Chazelle a repris l’idée de cette fin extraordinaire dans La La Land, lui qui dit « qu’il n’aime pas les films où les deux amoureux finissent ensemble à la fin, car ce qui est le plus tragique et le plus beau, c’est quand ils ne finissent pas ensemble ». Et c’est exactement ce qui arrive à Mia et Sebastian. Leurs chemins se séparent, l’un ouvre son club de jazz, l’autre devient une star de cinéma, tous deux vivent leur rêve mais ils ne sont plus ensemble, et lorsqu’ils se retrouvent après des années sans s’être vus, ils se saluent poliment, se sourient et reprennent leur vie. C’est ainsi que Chazelle a exprimé tout son amour pour Demy, son cinéma, sa folie et ce film Les Parapluies de Cherbourg, un immense classique du cinéma.

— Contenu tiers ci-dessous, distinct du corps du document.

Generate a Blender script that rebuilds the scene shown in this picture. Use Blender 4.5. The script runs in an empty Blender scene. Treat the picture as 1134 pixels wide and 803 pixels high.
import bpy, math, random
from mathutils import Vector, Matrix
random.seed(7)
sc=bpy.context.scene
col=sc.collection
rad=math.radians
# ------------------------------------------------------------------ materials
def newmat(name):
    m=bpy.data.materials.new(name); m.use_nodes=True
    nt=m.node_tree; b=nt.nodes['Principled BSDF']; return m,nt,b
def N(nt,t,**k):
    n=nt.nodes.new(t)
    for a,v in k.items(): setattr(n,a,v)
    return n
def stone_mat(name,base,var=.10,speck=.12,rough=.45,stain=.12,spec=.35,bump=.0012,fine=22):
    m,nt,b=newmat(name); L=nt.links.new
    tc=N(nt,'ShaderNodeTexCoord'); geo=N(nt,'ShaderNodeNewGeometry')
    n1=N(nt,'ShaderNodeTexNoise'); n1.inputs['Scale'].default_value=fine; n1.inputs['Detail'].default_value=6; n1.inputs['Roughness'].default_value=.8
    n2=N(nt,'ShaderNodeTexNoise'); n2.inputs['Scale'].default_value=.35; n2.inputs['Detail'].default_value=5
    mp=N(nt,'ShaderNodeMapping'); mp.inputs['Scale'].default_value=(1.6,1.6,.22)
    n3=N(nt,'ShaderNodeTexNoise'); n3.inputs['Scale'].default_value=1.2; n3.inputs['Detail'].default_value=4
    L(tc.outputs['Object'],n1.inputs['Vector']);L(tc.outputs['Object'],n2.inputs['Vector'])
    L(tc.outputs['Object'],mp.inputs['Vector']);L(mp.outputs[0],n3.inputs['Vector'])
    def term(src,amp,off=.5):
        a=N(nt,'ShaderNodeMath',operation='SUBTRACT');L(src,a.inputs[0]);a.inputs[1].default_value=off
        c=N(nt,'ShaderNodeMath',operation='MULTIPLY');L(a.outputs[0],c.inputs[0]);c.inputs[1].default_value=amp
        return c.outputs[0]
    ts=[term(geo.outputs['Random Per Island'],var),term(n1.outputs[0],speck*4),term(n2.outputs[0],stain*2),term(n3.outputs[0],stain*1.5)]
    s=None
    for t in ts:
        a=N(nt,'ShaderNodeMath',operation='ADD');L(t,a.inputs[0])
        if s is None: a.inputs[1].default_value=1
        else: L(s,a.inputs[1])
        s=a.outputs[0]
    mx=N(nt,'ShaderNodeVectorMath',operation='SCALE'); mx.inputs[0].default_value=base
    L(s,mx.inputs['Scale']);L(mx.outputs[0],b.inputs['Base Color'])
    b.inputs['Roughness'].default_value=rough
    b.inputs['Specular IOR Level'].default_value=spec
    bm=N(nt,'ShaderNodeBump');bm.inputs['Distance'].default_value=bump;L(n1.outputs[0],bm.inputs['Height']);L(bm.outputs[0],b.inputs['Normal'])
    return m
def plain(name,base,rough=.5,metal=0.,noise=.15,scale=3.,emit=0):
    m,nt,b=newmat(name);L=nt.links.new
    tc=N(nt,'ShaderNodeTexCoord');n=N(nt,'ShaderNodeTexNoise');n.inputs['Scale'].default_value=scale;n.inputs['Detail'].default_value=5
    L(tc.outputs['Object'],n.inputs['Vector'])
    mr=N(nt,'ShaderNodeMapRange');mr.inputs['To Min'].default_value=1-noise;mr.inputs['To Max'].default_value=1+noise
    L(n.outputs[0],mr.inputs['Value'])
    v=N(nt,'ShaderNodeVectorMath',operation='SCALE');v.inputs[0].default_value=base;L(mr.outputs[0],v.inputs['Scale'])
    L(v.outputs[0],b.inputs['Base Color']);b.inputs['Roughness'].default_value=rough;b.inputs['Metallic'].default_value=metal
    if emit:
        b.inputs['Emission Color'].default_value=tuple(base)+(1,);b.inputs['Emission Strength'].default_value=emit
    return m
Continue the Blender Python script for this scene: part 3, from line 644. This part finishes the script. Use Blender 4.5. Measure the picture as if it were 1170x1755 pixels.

Je ne peux que vous conseiller de voir Les Parapluies de Cherbourg, ne serait-ce que pour l’importance qu’a eu Demy dans l’histoire du cinéma, ne serait-ce que pour le fait qu’il a toujours cassé les codes et fait les choses comme il le voulait. Aussi parce que ce film est beau, percutant, touchant, irréel et vrai à la fois.